= Extracted data =
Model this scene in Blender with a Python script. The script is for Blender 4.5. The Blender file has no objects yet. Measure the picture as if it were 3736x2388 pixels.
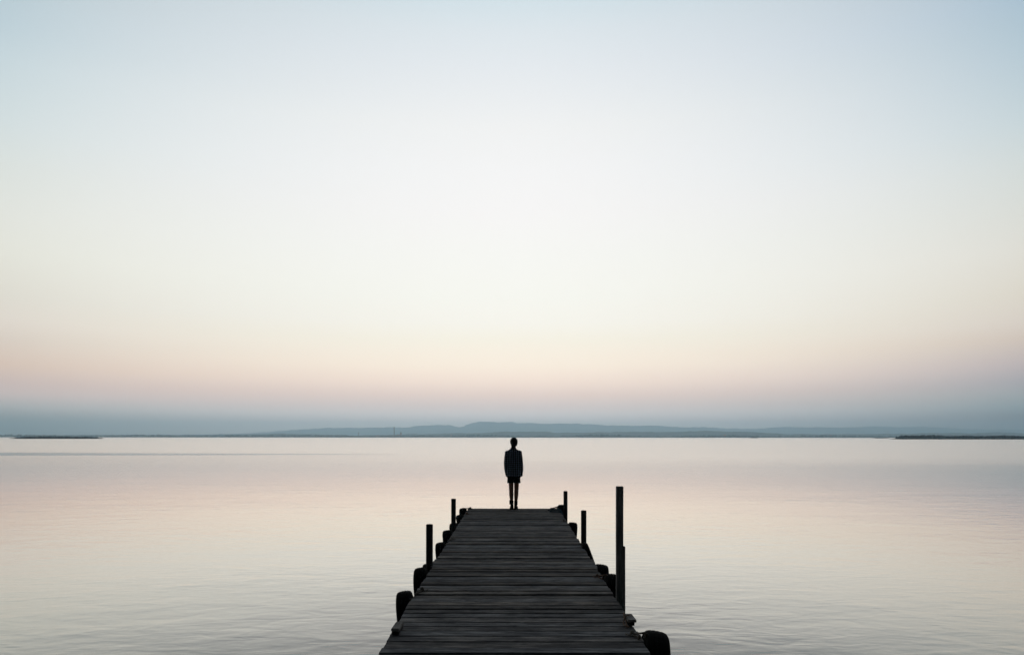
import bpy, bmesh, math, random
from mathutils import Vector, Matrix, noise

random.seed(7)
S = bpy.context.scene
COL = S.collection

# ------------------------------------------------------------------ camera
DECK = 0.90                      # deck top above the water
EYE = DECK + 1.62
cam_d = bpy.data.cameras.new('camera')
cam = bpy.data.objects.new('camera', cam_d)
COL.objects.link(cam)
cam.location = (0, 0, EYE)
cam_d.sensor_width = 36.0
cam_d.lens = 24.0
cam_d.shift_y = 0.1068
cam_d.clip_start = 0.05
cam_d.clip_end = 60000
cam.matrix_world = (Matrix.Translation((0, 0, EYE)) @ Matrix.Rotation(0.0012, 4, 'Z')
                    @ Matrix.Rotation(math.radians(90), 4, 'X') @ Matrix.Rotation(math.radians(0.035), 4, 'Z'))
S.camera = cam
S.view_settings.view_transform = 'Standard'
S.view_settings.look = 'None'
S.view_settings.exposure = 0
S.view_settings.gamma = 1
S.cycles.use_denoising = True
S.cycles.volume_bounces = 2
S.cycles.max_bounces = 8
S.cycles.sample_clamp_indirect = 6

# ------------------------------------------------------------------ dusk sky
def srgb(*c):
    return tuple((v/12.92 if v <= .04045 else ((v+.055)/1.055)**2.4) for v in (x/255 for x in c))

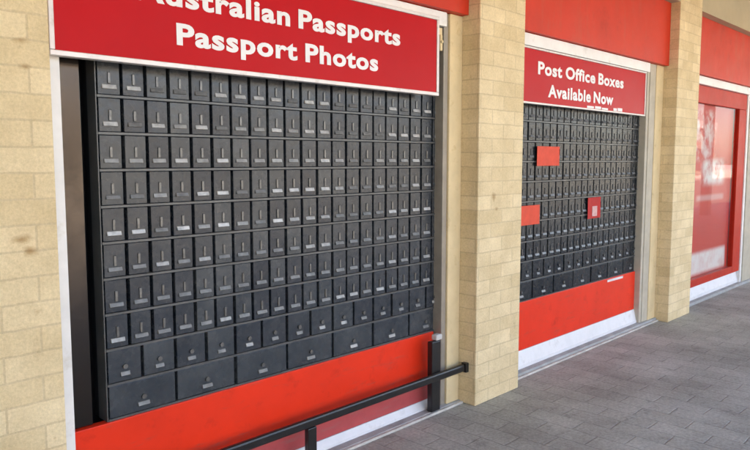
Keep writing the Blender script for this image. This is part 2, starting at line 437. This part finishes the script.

= Given problem =
Give back each entry exactly as it appears, with no pictures.

= Exercise output =
Model this scene in Blender with a Python script. The script is for Blender 4.5. The Blender file has no objects yet. Measure the picture as if it were 3736x2388 pixels.
import bpy, bmesh, math, random
from mathutils import Vector, Matrix, noise

random.seed(7)
S = bpy.context.scene
COL = S.collection

# ------------------------------------------------------------------ camera
DECK = 0.90                      # deck top above the water
EYE = DECK + 1.62
cam_d = bpy.data.cameras.new('camera')
cam = bpy.data.objects.new('camera', cam_d)
COL.objects.link(cam)
cam.location = (0, 0, EYE)
cam_d.sensor_width = 36.0
cam_d.lens = 24.0
cam_d.shift_y = 0.1068
cam_d.clip_start = 0.05
cam_d.clip_end = 60000
cam.matrix_world = (Matrix.Translation((0, 0, EYE)) @ Matrix.Rotation(0.0012, 4, 'Z')
                    @ Matrix.Rotation(math.radians(90), 4, 'X') @ Matrix.Rotation(math.radians(0.035), 4, 'Z'))
S.camera = cam
S.view_settings.view_transform = 'Standard'
S.view_settings.look = 'None'
S.view_settings.exposure = 0
S.view_settings.gamma = 1
S.cycles.use_denoising = True
S.cycles.volume_bounces = 2
S.cycles.max_bounces = 8
S.cycles.sample_clamp_indirect = 6

# ------------------------------------------------------------------ dusk sky
def srgb(*c):
    return tuple((v/12.92 if v <= .04045 else ((v+.055)/1.055)**2.4) for v in (x/255 for x in c))

Keep writing the Blender script for this image. This is part 2, starting at line 437. This part finishes the script.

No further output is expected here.